#### Given information:
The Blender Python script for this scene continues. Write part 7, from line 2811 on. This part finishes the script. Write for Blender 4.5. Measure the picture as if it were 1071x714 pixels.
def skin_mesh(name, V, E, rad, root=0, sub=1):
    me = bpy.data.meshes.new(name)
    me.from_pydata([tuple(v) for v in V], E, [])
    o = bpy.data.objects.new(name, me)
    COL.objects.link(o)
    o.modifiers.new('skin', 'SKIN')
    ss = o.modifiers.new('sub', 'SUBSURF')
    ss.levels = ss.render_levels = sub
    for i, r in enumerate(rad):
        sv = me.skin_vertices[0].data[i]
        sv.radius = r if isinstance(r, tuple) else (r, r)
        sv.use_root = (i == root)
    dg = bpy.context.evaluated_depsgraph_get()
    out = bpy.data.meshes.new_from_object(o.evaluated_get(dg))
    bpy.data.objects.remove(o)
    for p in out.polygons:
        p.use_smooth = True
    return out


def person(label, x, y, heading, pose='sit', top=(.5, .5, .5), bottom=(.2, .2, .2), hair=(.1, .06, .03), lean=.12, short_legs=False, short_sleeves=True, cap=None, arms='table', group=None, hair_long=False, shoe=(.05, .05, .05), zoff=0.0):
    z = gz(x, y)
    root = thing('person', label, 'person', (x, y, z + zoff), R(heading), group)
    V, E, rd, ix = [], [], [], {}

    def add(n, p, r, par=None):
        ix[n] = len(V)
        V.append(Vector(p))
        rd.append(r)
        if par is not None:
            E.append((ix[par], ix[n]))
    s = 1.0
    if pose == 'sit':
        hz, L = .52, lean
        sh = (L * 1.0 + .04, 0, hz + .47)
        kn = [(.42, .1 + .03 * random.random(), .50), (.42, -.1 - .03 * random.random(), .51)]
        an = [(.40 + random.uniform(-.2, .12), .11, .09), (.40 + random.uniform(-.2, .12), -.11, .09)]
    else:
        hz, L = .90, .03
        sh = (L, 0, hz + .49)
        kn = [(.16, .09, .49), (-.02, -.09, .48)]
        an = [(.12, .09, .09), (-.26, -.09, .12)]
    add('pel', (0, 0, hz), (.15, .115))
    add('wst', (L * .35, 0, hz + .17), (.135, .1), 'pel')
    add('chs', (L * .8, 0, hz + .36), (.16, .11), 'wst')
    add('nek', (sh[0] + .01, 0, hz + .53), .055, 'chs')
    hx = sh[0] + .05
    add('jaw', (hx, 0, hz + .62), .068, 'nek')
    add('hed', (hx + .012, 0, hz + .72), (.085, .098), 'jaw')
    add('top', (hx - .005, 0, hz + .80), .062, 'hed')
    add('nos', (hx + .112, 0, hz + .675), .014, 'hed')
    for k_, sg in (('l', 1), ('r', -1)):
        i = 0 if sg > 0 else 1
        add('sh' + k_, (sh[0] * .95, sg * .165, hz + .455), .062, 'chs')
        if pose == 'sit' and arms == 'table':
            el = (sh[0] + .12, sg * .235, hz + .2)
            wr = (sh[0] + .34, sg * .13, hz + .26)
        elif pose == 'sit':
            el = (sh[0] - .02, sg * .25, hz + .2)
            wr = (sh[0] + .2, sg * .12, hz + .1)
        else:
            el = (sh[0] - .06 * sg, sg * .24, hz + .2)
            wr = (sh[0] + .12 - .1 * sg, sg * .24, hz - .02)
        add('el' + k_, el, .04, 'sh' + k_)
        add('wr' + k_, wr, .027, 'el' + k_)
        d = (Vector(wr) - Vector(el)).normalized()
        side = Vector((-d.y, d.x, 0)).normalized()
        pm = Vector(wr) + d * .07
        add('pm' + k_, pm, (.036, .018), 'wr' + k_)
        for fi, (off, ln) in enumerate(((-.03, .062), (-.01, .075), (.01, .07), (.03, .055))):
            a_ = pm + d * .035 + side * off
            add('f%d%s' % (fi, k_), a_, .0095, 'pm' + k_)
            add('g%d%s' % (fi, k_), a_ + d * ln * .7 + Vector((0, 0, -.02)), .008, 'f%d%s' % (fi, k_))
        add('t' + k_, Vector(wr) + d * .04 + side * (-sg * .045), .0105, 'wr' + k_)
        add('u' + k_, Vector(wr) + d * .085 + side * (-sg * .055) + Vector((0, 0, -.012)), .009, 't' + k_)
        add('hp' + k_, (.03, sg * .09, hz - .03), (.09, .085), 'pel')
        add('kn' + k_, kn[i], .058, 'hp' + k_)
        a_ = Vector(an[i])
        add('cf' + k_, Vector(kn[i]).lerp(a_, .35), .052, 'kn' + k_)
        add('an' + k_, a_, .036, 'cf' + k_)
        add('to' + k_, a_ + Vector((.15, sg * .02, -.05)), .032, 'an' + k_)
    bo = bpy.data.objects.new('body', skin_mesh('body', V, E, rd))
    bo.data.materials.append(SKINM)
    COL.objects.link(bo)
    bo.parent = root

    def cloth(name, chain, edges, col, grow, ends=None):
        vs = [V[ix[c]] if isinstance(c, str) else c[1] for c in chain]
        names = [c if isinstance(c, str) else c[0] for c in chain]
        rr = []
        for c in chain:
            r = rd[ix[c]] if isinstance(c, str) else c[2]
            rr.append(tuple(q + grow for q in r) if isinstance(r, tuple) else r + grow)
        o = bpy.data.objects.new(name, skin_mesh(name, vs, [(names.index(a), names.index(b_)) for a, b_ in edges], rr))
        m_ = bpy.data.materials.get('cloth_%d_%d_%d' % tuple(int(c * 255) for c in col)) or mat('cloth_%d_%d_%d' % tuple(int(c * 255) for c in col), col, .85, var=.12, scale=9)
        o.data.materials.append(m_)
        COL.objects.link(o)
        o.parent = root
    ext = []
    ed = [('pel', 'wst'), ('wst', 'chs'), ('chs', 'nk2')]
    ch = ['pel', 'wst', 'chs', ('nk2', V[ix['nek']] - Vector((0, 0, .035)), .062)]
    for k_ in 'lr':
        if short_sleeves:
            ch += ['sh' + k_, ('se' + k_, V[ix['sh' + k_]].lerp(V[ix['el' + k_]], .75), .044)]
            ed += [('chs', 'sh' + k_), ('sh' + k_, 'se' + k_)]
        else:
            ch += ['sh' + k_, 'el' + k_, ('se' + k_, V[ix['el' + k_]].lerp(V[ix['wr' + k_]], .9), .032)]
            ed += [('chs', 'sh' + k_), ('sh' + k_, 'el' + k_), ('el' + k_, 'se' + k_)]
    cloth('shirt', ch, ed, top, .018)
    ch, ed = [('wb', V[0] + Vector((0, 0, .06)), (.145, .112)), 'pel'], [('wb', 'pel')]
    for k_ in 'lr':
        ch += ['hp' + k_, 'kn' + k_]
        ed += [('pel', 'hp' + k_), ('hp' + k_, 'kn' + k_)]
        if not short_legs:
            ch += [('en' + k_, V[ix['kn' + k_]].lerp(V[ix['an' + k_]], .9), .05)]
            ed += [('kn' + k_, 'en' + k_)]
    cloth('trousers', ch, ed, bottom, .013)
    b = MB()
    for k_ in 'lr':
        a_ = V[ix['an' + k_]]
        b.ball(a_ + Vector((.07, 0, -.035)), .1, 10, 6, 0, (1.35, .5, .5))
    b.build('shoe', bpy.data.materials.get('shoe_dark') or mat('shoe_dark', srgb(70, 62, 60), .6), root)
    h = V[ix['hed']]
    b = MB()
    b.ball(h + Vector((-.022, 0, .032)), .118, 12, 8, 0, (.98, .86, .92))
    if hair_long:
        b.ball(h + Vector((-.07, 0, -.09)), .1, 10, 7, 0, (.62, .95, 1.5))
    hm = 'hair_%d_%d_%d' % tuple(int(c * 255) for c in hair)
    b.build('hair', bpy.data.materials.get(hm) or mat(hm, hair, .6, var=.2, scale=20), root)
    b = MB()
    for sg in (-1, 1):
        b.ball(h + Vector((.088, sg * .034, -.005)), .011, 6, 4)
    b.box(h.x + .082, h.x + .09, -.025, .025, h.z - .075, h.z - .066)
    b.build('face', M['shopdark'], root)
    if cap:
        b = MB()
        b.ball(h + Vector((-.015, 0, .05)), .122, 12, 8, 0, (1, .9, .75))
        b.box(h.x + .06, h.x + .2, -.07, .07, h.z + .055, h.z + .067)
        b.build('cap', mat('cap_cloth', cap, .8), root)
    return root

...

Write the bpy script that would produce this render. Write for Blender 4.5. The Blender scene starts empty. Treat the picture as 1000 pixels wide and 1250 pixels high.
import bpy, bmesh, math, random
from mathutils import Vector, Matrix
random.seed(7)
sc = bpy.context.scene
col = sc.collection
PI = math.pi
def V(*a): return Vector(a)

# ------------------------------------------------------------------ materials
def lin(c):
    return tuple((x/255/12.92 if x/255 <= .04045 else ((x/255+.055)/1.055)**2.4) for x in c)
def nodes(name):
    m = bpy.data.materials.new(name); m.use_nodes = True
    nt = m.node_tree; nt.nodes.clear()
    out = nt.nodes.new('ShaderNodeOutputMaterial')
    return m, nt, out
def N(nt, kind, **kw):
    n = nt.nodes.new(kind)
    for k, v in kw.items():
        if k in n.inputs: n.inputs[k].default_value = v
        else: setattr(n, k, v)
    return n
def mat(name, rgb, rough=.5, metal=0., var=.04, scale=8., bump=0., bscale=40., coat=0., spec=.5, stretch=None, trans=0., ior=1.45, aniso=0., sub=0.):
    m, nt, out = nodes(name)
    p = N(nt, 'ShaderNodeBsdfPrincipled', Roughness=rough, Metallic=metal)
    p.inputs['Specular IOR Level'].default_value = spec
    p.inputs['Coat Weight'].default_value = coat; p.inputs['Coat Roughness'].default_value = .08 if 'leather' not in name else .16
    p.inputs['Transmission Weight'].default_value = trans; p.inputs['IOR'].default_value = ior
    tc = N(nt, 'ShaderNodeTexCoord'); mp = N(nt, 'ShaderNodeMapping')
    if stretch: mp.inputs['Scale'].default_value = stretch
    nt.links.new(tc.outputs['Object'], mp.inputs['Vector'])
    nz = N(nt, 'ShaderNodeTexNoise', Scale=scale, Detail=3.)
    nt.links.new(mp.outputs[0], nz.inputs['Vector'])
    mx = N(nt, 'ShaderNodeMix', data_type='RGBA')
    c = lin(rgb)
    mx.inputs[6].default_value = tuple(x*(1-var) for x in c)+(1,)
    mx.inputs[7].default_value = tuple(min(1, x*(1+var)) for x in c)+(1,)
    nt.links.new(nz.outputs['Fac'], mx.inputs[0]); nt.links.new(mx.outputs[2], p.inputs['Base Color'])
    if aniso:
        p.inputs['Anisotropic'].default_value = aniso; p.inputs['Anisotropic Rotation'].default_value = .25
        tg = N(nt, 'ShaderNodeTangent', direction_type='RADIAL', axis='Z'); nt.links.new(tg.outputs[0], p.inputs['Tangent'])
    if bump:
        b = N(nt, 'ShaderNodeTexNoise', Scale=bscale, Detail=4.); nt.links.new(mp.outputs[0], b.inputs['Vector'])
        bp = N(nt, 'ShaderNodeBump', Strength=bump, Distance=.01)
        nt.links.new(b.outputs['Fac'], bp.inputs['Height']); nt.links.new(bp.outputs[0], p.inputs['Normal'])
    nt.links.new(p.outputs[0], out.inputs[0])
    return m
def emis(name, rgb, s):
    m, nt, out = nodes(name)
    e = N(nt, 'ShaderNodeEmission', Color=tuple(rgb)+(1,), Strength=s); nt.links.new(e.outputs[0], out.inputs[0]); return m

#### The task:
Output, from the data above, the lines from the line with "The Blender Python" to the line with "V, E, rd, ix" exactly as they stand, both ends included and nothing else.

#### The result:
The Blender Python script for this scene continues. Write part 7, from line 2811 on. This part finishes the script. Write for Blender 4.5. Measure the picture as if it were 1071x714 pixels.
def skin_mesh(name, V, E, rad, root=0, sub=1):
    me = bpy.data.meshes.new(name)
    me.from_pydata([tuple(v) for v in V], E, [])
    o = bpy.data.objects.new(name, me)
    COL.objects.link(o)
    o.modifiers.new('skin', 'SKIN')
    ss = o.modifiers.new('sub', 'SUBSURF')
    ss.levels = ss.render_levels = sub
    for i, r in enumerate(rad):
        sv = me.skin_vertices[0].data[i]
        sv.radius = r if isinstance(r, tuple) else (r, r)
        sv.use_root = (i == root)
    dg = bpy.context.evaluated_depsgraph_get()
    out = bpy.data.meshes.new_from_object(o.evaluated_get(dg))
    bpy.data.objects.remove(o)
    for p in out.polygons:
        p.use_smooth = True
    return out


def person(label, x, y, heading, pose='sit', top=(.5, .5, .5), bottom=(.2, .2, .2), hair=(.1, .06, .03), lean=.12, short_legs=False, short_sleeves=True, cap=None, arms='table', group=None, hair_long=False, shoe=(.05, .05, .05), zoff=0.0):
    z = gz(x, y)
    root = thing('person', label, 'person', (x, y, z + zoff), R(heading), group)
    V, E, rd, ix = [], [], [], {}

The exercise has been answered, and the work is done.